Locate, in the data below, the line that contains "Model this scene" and the line that contains "to eye level"; reproduce exactly those two lines and every line between them, nothing more.

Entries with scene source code
######
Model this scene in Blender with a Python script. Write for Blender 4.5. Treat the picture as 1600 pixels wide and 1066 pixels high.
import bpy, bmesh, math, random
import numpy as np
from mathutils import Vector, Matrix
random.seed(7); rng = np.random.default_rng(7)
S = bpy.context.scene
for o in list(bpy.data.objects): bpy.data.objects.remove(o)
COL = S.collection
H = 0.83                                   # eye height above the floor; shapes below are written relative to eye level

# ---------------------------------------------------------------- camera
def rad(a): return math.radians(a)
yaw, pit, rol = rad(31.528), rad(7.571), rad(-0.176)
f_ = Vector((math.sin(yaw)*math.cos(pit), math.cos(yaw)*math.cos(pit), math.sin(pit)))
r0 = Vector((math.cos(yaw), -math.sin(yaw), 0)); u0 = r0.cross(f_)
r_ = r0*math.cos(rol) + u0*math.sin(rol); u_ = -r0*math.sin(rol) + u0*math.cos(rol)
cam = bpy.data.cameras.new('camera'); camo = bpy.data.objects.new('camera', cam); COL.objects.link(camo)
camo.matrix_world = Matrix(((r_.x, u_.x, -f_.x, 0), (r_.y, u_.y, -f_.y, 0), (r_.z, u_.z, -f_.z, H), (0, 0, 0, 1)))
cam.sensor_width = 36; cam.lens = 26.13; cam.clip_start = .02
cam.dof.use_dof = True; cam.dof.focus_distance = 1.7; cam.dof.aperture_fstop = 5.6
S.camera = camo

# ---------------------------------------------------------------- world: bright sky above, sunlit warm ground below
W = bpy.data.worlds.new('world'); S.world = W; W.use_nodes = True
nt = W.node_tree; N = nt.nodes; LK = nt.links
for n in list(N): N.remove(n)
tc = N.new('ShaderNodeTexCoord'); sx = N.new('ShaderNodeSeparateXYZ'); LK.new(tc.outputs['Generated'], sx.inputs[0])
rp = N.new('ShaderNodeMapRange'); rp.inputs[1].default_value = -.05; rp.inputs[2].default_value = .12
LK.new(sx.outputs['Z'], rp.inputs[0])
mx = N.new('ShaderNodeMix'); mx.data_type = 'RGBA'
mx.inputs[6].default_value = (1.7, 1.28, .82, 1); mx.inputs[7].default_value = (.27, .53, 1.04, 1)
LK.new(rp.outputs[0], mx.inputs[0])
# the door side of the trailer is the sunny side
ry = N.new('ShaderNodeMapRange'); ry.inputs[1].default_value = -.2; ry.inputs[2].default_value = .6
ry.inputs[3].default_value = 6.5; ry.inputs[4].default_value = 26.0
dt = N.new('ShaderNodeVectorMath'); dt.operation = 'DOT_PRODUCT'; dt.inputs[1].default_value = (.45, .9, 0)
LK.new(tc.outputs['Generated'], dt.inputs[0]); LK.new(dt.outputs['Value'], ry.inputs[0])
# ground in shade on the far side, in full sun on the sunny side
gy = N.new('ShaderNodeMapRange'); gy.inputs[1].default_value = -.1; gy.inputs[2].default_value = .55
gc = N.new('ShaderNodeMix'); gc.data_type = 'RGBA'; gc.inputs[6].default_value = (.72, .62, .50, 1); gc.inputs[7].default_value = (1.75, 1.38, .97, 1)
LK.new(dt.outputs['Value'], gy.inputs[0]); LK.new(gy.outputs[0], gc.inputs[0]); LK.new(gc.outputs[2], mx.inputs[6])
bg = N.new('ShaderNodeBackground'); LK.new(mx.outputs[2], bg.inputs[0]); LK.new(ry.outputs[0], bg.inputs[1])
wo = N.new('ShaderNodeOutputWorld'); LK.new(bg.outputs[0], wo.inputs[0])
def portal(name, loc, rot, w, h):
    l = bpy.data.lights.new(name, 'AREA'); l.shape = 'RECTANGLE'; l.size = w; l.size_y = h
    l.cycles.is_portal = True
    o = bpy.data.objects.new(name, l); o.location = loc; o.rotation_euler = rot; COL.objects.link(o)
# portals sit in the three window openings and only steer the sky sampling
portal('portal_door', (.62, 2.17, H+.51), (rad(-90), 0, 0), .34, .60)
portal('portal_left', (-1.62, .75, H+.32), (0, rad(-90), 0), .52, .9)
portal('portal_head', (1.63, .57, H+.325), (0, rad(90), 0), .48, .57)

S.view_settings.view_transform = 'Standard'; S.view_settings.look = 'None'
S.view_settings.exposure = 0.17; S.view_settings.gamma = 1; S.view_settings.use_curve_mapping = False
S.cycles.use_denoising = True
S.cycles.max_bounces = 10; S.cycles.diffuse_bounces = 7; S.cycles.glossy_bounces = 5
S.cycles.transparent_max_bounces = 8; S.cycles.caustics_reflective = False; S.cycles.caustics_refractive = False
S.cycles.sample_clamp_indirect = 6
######
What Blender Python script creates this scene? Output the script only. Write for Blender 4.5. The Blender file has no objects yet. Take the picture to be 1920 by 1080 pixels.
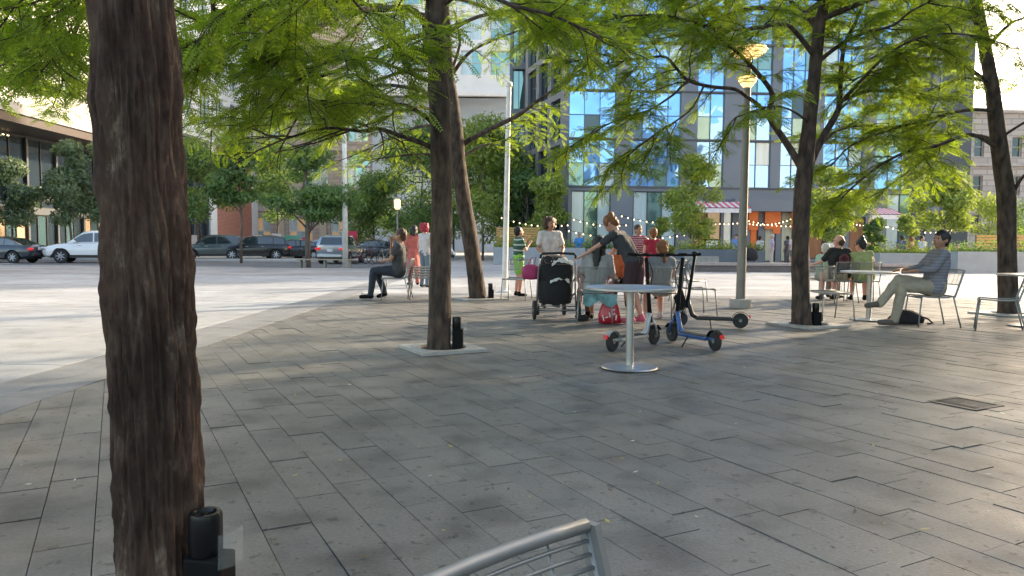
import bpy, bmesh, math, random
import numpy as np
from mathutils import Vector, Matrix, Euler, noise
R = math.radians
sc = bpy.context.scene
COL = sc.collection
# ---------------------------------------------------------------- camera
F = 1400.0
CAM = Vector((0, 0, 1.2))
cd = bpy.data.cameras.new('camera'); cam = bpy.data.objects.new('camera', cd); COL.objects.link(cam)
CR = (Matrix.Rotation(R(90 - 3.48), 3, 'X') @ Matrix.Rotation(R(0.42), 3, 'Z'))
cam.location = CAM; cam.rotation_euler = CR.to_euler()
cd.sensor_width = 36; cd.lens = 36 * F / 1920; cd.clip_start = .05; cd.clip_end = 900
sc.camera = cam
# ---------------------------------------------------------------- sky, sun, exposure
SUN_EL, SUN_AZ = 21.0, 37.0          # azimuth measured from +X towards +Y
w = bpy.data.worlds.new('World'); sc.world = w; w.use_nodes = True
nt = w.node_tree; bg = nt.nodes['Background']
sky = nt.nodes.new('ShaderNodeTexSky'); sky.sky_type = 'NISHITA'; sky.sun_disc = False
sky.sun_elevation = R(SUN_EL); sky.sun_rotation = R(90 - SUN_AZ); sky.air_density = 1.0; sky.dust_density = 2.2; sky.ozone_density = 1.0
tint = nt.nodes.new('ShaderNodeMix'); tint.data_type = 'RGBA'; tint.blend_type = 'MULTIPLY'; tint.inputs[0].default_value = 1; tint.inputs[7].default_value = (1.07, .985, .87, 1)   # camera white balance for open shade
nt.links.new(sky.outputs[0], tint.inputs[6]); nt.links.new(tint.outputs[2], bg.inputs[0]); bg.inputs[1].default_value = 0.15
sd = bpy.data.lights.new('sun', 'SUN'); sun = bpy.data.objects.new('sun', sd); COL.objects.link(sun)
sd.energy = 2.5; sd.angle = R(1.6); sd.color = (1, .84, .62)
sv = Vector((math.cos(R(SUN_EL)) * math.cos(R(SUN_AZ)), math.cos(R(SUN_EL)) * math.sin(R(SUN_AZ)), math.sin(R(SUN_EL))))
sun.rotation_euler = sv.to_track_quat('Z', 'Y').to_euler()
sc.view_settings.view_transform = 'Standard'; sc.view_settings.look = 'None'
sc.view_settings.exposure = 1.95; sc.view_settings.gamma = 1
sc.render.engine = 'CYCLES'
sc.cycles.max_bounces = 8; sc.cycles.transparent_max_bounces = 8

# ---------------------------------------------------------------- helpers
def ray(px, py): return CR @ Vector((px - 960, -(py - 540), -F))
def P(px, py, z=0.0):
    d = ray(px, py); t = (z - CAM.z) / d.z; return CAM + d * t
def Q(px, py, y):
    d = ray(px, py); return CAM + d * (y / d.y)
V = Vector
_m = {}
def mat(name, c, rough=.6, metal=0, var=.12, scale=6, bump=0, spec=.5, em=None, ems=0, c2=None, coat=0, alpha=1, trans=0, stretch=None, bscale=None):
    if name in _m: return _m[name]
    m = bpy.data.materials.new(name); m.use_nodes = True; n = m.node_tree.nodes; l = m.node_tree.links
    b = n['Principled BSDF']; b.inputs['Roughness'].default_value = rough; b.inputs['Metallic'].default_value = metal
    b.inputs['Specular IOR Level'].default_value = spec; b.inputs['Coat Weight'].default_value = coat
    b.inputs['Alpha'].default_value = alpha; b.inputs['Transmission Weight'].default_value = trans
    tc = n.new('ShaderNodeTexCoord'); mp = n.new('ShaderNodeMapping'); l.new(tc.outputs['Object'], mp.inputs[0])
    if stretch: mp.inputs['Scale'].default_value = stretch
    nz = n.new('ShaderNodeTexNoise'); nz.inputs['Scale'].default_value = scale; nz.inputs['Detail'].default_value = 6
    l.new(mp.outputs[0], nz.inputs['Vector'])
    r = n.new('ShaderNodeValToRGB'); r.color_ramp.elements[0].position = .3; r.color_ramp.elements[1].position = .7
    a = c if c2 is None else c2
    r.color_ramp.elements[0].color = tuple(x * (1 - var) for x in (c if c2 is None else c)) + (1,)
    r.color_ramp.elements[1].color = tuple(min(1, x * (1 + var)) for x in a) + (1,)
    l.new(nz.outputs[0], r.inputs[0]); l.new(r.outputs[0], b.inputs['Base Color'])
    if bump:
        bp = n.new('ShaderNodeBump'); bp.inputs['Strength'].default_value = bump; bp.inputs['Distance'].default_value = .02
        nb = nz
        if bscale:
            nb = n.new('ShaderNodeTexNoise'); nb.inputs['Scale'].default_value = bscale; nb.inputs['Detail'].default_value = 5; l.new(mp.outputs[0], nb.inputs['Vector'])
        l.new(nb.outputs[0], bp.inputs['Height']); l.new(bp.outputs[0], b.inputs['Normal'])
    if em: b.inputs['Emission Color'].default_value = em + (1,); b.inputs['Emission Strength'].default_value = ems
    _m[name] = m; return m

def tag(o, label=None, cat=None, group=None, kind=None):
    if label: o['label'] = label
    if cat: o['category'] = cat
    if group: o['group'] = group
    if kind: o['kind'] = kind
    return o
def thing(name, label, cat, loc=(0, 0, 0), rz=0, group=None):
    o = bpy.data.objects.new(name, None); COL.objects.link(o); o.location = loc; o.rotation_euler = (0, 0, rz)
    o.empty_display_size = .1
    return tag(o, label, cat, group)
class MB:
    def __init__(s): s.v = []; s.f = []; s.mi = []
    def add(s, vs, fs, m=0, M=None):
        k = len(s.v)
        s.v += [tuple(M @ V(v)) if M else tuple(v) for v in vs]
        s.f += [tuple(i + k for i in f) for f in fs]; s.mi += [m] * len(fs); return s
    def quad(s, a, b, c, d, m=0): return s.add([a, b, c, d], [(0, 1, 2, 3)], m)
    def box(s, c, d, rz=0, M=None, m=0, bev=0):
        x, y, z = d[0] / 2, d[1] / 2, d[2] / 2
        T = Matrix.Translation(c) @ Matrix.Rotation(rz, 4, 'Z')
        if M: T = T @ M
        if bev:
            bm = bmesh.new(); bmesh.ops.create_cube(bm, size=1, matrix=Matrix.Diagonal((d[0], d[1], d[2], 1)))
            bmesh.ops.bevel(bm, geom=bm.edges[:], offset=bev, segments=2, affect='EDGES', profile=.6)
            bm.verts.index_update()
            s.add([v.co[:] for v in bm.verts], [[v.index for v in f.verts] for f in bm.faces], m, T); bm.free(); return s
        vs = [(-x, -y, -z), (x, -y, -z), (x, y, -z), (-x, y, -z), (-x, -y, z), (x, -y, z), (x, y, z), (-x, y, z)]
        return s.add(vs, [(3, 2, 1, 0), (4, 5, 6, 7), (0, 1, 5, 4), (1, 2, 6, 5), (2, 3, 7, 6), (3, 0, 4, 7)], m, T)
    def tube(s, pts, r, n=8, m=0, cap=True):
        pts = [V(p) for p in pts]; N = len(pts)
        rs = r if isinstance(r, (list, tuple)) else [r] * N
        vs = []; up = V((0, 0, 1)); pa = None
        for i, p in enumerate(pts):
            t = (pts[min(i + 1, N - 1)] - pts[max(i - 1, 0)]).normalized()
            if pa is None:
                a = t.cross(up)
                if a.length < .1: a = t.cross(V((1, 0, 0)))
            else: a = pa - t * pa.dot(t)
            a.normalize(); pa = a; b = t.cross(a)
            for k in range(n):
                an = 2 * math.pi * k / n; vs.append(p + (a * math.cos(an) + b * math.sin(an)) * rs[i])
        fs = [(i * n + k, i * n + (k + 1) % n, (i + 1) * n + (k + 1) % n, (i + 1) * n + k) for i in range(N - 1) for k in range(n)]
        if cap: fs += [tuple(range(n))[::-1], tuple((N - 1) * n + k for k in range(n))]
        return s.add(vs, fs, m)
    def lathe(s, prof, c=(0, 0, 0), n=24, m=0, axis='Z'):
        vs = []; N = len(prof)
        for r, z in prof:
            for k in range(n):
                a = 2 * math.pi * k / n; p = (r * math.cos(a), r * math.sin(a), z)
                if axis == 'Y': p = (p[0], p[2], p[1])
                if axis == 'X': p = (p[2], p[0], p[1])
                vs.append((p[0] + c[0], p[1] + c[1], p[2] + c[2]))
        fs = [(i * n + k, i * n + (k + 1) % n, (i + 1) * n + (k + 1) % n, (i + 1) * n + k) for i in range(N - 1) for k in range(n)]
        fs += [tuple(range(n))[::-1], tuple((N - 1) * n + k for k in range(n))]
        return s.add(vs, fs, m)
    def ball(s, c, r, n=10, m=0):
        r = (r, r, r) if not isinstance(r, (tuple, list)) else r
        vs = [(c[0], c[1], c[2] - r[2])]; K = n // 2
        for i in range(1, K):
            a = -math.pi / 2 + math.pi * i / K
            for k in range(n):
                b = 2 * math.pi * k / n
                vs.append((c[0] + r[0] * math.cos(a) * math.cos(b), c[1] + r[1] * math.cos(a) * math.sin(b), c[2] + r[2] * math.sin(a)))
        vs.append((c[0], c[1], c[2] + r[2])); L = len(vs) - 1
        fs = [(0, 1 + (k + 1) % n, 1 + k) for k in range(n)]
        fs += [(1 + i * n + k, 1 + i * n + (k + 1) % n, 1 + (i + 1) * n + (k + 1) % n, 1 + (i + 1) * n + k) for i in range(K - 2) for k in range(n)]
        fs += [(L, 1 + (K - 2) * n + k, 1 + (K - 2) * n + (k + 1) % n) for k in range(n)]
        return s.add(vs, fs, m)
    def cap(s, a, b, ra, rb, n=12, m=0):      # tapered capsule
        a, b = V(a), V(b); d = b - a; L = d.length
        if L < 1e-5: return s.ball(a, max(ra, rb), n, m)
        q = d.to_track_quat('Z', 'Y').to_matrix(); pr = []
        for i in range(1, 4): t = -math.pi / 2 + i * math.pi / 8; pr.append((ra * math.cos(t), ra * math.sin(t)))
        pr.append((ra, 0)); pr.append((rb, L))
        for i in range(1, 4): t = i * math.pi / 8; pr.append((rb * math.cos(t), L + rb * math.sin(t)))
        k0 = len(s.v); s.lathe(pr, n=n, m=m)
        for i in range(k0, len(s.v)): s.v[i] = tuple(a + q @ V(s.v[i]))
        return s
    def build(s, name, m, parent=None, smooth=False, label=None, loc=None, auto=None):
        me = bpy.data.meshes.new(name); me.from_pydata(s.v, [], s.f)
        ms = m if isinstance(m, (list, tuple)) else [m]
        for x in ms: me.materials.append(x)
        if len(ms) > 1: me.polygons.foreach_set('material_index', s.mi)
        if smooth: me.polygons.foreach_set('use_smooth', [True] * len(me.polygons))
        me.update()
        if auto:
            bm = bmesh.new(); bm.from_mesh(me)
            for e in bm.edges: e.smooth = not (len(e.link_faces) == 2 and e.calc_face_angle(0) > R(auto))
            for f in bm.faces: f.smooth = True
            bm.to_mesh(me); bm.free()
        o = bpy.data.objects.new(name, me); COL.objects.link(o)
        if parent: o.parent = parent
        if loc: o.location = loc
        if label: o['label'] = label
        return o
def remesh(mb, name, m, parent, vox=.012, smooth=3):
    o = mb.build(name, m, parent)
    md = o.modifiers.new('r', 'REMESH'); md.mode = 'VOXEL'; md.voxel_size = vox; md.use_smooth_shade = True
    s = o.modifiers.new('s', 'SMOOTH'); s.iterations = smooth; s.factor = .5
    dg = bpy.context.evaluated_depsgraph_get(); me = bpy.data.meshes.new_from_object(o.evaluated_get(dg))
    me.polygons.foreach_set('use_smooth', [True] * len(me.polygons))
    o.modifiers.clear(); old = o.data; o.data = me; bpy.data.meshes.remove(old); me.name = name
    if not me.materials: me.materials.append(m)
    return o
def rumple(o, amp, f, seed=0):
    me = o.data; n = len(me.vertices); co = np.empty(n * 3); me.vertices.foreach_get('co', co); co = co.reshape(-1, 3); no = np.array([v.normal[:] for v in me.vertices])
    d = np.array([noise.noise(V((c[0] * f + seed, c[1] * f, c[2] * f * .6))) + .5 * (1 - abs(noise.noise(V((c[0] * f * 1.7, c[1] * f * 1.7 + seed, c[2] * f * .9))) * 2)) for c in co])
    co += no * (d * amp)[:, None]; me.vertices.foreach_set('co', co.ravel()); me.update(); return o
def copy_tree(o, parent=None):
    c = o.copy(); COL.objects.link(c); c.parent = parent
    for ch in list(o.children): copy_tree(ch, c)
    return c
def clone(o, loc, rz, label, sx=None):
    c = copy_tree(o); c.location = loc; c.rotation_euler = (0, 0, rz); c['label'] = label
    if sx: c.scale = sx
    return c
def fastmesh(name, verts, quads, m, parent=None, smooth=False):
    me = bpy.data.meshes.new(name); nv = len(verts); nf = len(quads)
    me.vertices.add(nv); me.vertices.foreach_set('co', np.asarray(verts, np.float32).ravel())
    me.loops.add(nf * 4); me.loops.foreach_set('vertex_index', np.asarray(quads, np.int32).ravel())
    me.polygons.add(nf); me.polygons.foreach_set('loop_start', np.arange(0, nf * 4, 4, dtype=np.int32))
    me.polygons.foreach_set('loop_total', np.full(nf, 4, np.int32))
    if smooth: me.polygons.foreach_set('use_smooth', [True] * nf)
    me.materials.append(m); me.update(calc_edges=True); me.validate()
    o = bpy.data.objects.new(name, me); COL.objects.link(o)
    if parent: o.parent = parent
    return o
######
EXERCISE OUTPUT:
Model this scene in Blender with a Python script. Write for Blender 4.5. Treat the picture as 1600 pixels wide and 1066 pixels high.
import bpy, bmesh, math, random
import numpy as np
from mathutils import Vector, Matrix
random.seed(7); rng = np.random.default_rng(7)
S = bpy.context.scene
for o in list(bpy.data.objects): bpy.data.objects.remove(o)
COL = S.collection
H = 0.83                                   # eye height above the floor; shapes below are written relative to eye level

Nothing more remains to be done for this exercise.